Buffy has her stakes. I have my Ortho Home Defense Perimeter & Indoor Insect Killer.
Over the weekend, we were leaving the house and it was pointed out to me that there was a spider the size of my hand on the door of the garage. Now, there were two options here.
One - We could have left the spider alone, knowing it would crawl inside, spawn babies that would grow to the same size and would one night descend upon us, in a well-planned strategic attack, and devour us while we slept.
-or-
Two - I could walk up to it, with lethal intentions and what was left of the Ortho Home Defense Perimeter & Indoor Insect Killer, and hope the spider didn’t jump onto my face and lay its eggs in my nostrils.
Badass that I am, there was only one option really.
So, I went inside and I got the spray. I approached with stealth, Insect Killer in one hand, cell phone in the other. I was planning to take a picture to impress people with the feat later, but the closer I got, the more I realized just how gargantuan this particular arachnid was and how it would be kind of like David putting aside his slingshot in order to sketch Goliath before the big showdown. I realized it might be in my best interest to give the beast my undivided attention.
So with trembling hands but a steadfast soul, I took on my eight-legged foe.

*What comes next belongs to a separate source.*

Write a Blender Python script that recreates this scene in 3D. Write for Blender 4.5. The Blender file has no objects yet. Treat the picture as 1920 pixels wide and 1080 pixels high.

It took all that was left of the Ortho Home Defense Perimeter & Indoor Insect Killer, but, in the end, I emerged victorious, which is how I became known as Riley the Spider Slayer instead of Riley the Spider Incubator.


June 28th, 2008 at 10:58 pm
I can’t believe no one has commented on this post. I almost snorted my Smirnoff out my nose when reading it. I am also the spider slayer in my household, and have many stories of epic battles that I share when the occaision calls for it. None were nearly as big as the one you describe though… yikes!